▸ **EXERCISE OBJECTIVE**:
Omit every picture, and retype the lines that run from the beginning of the data below through the line containing "lb.box(((e0[0] + -6.5)", inclusive.
═════ SOURCE MATERIAL
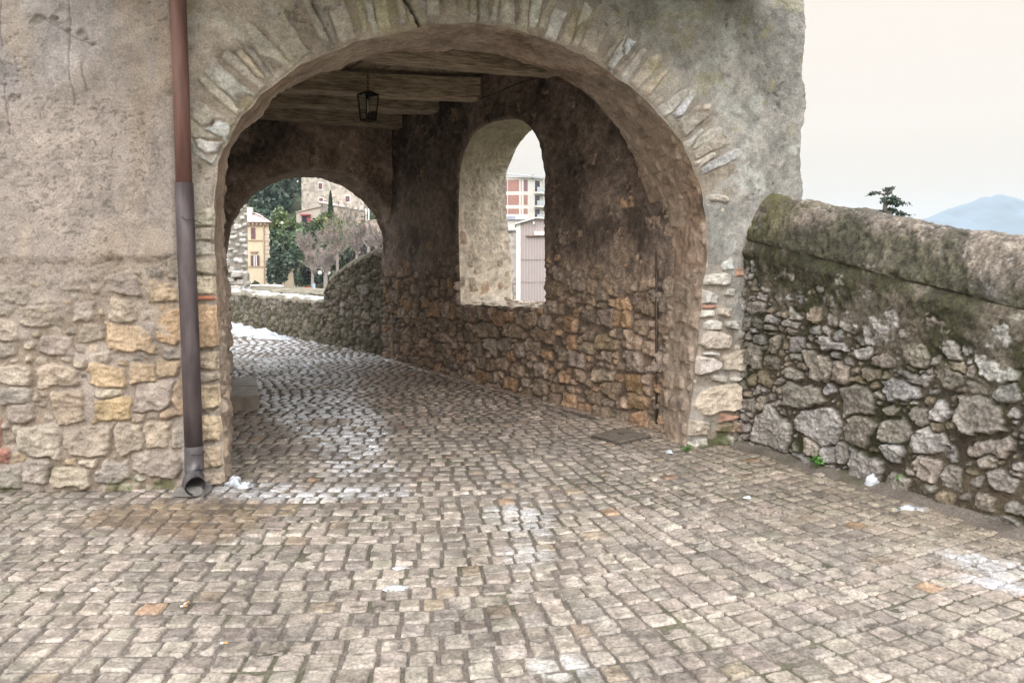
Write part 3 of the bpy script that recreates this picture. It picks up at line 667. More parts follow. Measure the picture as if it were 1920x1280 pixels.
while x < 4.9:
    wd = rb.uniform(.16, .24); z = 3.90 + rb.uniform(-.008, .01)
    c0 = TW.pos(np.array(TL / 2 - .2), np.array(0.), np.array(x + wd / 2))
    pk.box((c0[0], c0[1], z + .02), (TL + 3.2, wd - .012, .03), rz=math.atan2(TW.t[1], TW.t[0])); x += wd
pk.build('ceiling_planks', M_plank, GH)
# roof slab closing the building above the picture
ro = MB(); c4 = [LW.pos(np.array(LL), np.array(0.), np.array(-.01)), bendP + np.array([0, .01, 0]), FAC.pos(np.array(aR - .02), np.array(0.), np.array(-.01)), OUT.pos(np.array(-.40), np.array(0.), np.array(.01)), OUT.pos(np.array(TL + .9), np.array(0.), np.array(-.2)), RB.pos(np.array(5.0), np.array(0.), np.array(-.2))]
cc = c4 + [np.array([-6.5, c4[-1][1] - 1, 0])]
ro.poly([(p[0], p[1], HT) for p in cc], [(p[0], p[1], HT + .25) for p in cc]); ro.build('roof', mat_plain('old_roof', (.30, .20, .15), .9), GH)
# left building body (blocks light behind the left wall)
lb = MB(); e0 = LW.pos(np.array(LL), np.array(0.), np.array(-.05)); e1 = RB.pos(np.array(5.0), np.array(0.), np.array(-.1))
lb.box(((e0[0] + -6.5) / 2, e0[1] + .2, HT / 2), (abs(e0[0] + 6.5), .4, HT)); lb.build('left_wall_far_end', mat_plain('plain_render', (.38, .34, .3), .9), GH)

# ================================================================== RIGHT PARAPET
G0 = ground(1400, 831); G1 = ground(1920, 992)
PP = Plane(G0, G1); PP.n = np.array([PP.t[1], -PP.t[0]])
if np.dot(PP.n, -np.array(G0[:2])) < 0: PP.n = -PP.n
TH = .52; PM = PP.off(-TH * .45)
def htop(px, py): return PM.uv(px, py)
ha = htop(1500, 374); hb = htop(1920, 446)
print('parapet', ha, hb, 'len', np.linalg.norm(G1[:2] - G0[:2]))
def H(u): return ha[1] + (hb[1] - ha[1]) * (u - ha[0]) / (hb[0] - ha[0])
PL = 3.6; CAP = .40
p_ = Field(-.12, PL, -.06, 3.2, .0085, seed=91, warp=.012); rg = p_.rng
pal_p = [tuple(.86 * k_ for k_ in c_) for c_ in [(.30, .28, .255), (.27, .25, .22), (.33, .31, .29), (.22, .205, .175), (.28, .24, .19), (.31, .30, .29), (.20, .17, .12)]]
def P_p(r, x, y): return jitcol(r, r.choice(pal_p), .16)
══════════
▸ **OUTPUT FOR THIS EXERCISE**:
Write part 3 of the bpy script that recreates this picture. It picks up at line 667. More parts follow. Measure the picture as if it were 1920x1280 pixels.
while x < 4.9:
    wd = rb.uniform(.16, .24); z = 3.90 + rb.uniform(-.008, .01)
    c0 = TW.pos(np.array(TL / 2 - .2), np.array(0.), np.array(x + wd / 2))
    pk.box((c0[0], c0[1], z + .02), (TL + 3.2, wd - .012, .03), rz=math.atan2(TW.t[1], TW.t[0])); x += wd
pk.build('ceiling_planks', M_plank, GH)
# roof slab closing the building above the picture
ro = MB(); c4 = [LW.pos(np.array(LL), np.array(0.), np.array(-.01)), bendP + np.array([0, .01, 0]), FAC.pos(np.array(aR - .02), np.array(0.), np.array(-.01)), OUT.pos(np.array(-.40), np.array(0.), np.array(.01)), OUT.pos(np.array(TL + .9), np.array(0.), np.array(-.2)), RB.pos(np.array(5.0), np.array(0.), np.array(-.2))]
cc = c4 + [np.array([-6.5, c4[-1][1] - 1, 0])]
ro.poly([(p[0], p[1], HT) for p in cc], [(p[0], p[1], HT + .25) for p in cc]); ro.build('roof', mat_plain('old_roof', (.30, .20, .15), .9), GH)
# left building body (blocks light behind the left wall)
lb = MB(); e0 = LW.pos(np.array(LL), np.array(0.), np.array(-.05)); e1 = RB.pos(np.array(5.0), np.array(0.), np.array(-.1))
lb.box(((e0[0] + -6.5) / 2, e0[1] + .2, HT / 2), (abs(e0[0] + 6.5), .4, HT)); lb.build('left_wall_far_end', mat_plain('plain_render', (.38, .34, .3), .9), GH)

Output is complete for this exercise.